WRITTEN INSTRUCTION:
Reproduce exactly the lines below, from the first through the one containing "portal('window_daylight', (XR - 0.02, (RW[0]", and nothing more.

## Begin

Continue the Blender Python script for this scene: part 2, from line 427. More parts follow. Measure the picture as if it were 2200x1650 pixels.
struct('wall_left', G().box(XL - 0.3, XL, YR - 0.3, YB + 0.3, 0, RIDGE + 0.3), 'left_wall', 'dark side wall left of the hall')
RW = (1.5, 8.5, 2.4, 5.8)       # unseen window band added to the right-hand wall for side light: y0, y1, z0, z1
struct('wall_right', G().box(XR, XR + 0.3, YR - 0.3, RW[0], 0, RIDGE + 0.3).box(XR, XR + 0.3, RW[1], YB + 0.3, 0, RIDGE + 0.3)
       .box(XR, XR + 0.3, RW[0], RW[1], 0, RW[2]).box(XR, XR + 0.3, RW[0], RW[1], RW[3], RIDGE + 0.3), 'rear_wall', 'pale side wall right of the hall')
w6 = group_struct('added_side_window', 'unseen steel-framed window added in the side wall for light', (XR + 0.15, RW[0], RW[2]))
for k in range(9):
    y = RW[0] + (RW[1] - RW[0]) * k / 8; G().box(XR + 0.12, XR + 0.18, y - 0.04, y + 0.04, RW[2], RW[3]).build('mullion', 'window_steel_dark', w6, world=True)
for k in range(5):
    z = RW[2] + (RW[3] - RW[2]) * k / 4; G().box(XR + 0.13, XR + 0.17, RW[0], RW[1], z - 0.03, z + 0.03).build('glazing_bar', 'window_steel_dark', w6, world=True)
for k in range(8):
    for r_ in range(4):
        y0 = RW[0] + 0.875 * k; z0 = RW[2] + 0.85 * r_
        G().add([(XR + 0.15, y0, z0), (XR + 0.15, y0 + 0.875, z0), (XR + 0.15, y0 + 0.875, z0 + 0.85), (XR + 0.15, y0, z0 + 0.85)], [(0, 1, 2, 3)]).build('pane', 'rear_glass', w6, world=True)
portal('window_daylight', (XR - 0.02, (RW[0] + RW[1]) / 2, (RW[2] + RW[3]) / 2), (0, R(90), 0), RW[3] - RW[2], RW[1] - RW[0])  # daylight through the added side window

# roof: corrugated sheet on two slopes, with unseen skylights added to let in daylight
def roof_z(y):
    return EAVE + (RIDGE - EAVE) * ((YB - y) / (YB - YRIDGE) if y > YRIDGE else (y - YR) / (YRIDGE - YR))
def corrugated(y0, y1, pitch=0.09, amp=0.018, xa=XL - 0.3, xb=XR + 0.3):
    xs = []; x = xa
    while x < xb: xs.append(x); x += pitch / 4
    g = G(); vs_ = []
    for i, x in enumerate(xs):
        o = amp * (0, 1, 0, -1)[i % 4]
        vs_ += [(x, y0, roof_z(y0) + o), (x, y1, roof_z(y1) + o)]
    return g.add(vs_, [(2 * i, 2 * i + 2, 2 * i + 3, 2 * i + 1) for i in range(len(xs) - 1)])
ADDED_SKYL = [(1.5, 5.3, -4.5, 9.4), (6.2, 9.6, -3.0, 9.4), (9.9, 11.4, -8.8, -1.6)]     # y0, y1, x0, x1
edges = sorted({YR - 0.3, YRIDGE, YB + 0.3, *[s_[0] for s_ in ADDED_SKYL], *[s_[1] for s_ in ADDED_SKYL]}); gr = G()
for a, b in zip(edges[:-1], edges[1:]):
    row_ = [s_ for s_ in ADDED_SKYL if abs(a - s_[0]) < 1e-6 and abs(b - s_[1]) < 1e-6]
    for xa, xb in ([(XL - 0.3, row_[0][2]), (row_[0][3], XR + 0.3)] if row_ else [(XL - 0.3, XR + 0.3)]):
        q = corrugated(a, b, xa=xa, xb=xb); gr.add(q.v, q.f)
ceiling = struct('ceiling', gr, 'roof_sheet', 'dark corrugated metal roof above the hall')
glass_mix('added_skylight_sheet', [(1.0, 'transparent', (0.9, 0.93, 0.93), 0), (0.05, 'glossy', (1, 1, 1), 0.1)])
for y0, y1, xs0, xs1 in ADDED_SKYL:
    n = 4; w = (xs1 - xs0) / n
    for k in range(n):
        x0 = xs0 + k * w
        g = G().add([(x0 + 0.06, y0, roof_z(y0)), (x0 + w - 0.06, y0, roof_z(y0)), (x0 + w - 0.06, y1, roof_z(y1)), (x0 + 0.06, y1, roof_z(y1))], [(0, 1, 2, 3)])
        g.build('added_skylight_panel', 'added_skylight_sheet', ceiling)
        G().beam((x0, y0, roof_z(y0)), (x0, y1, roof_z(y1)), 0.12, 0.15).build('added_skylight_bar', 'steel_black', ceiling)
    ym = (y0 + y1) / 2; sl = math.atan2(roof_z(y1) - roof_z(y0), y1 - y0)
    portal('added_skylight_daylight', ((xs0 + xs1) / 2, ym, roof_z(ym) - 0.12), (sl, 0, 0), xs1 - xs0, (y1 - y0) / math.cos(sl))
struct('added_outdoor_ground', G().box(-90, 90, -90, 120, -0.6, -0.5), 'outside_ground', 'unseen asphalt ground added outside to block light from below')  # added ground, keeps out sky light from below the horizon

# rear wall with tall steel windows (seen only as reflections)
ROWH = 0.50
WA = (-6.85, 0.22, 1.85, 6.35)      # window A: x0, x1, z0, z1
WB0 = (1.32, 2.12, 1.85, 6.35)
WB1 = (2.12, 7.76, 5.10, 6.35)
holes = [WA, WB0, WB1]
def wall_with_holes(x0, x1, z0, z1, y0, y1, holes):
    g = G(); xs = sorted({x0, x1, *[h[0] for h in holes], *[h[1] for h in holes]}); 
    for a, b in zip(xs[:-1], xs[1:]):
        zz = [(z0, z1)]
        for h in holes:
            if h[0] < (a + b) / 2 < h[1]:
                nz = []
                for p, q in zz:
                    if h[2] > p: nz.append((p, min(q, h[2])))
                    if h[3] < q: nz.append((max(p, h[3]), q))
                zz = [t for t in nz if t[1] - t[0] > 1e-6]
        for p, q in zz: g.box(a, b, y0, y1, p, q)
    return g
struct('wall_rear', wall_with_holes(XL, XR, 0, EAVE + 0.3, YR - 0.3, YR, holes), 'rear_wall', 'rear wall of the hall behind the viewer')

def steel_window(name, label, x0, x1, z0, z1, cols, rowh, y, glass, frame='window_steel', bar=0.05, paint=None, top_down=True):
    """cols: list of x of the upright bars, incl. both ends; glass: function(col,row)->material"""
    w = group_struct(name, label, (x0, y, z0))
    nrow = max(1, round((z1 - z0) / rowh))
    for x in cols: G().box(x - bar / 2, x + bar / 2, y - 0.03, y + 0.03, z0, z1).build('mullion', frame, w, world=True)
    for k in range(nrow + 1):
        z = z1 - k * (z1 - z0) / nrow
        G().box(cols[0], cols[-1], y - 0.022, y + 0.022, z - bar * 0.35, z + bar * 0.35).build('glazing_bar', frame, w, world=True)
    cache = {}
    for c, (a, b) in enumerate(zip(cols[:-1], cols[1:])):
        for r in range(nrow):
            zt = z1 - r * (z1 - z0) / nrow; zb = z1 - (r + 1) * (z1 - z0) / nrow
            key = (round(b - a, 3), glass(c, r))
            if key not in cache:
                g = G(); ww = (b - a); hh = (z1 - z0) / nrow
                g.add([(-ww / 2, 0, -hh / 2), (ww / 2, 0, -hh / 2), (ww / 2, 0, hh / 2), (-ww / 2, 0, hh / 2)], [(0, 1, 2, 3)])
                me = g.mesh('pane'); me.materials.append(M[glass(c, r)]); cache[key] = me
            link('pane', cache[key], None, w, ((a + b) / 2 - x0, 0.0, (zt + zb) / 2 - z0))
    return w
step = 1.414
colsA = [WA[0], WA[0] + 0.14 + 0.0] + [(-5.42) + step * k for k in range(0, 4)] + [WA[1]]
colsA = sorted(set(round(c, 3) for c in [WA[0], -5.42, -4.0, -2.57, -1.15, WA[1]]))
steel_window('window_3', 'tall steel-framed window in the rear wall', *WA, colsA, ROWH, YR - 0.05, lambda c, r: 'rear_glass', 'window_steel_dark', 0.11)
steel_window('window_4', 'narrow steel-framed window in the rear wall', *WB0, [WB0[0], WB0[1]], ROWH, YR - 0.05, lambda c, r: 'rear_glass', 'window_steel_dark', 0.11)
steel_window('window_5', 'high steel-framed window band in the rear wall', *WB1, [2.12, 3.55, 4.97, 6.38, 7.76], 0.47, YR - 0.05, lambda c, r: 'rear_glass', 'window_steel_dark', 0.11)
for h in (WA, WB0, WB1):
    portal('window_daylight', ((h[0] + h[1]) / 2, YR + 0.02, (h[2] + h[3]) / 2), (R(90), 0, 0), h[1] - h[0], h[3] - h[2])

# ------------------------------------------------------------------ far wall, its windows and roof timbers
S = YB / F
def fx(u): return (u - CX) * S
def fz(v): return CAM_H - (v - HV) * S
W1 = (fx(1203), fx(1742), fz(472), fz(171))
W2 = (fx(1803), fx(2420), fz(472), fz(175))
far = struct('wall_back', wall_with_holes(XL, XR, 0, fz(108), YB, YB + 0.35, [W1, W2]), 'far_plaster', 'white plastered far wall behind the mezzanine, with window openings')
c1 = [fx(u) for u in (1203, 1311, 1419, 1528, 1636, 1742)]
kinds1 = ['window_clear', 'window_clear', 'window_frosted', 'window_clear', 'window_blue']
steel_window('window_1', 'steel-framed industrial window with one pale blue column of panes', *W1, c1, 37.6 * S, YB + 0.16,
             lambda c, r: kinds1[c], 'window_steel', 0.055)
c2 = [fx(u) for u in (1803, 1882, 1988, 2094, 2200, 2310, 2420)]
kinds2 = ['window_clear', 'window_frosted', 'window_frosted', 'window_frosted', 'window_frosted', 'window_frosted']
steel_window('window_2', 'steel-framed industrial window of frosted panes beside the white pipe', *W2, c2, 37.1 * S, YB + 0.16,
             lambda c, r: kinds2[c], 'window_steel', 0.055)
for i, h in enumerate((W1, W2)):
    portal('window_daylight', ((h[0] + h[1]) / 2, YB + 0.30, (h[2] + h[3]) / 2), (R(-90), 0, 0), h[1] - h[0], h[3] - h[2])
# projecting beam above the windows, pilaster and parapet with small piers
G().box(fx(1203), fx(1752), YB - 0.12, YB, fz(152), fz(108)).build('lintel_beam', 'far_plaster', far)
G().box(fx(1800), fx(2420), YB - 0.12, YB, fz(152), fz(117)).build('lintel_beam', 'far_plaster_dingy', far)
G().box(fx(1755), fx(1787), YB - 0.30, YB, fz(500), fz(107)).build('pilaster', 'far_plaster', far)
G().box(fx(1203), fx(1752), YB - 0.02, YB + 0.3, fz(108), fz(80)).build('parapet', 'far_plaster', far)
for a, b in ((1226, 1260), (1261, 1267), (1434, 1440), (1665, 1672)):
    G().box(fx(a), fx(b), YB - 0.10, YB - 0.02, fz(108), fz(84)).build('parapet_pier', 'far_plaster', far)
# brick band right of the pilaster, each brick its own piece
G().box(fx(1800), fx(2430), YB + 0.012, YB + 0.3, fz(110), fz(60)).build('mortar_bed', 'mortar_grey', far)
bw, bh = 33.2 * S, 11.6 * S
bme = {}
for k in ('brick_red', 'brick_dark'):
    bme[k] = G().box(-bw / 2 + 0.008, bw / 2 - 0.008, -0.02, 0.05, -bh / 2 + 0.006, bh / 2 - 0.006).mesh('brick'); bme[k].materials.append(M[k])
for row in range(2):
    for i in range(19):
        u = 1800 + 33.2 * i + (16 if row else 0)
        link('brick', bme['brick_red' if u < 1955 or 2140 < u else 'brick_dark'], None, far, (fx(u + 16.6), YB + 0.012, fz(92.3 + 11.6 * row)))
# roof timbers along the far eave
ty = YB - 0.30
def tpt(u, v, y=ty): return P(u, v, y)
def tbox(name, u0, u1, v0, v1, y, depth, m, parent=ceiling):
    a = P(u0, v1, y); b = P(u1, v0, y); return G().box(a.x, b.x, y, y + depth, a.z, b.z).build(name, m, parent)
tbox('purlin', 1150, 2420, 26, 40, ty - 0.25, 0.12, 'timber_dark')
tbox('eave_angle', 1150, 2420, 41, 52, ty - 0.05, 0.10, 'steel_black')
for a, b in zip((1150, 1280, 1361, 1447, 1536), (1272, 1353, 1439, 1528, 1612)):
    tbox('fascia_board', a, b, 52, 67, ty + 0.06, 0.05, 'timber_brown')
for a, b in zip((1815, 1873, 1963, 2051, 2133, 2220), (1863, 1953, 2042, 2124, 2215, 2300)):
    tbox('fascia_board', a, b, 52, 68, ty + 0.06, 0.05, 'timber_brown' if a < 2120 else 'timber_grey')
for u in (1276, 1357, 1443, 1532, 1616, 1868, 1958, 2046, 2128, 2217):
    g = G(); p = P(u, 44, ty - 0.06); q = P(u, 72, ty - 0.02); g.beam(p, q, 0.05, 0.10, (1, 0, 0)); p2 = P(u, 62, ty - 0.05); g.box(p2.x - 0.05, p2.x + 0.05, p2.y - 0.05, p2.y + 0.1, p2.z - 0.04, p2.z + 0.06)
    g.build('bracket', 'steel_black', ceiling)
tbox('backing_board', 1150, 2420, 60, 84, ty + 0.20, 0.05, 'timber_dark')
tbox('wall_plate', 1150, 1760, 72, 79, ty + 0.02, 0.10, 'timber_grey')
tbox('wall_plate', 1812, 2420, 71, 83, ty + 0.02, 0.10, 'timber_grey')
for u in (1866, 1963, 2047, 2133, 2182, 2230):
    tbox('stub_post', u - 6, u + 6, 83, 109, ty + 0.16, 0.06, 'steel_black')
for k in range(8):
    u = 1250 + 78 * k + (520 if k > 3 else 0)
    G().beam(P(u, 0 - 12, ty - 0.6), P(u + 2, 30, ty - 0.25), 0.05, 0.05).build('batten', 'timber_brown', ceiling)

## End

THE RESPONSE:
Continue the Blender Python script for this scene: part 2, from line 427. More parts follow. Measure the picture as if it were 2200x1650 pixels.
struct('wall_left', G().box(XL - 0.3, XL, YR - 0.3, YB + 0.3, 0, RIDGE + 0.3), 'left_wall', 'dark side wall left of the hall')
RW = (1.5, 8.5, 2.4, 5.8)       # unseen window band added to the right-hand wall for side light: y0, y1, z0, z1
struct('wall_right', G().box(XR, XR + 0.3, YR - 0.3, RW[0], 0, RIDGE + 0.3).box(XR, XR + 0.3, RW[1], YB + 0.3, 0, RIDGE + 0.3)
       .box(XR, XR + 0.3, RW[0], RW[1], 0, RW[2]).box(XR, XR + 0.3, RW[0], RW[1], RW[3], RIDGE + 0.3), 'rear_wall', 'pale side wall right of the hall')
w6 = group_struct('added_side_window', 'unseen steel-framed window added in the side wall for light', (XR + 0.15, RW[0], RW[2]))
for k in range(9):
    y = RW[0] + (RW[1] - RW[0]) * k / 8; G().box(XR + 0.12, XR + 0.18, y - 0.04, y + 0.04, RW[2], RW[3]).build('mullion', 'window_steel_dark', w6, world=True)
for k in range(5):
    z = RW[2] + (RW[3] - RW[2]) * k / 4; G().box(XR + 0.13, XR + 0.17, RW[0], RW[1], z - 0.03, z + 0.03).build('glazing_bar', 'window_steel_dark', w6, world=True)
for k in range(8):
    for r_ in range(4):
        y0 = RW[0] + 0.875 * k; z0 = RW[2] + 0.85 * r_
        G().add([(XR + 0.15, y0, z0), (XR + 0.15, y0 + 0.875, z0), (XR + 0.15, y0 + 0.875, z0 + 0.85), (XR + 0.15, y0, z0 + 0.85)], [(0, 1, 2, 3)]).build('pane', 'rear_glass', w6, world=True)
portal('window_daylight', (XR - 0.02, (RW[0] + RW[1]) / 2, (RW[2] + RW[3]) / 2), (0, R(90), 0), RW[3] - RW[2], RW[1] - RW[0])  # daylight through the added side window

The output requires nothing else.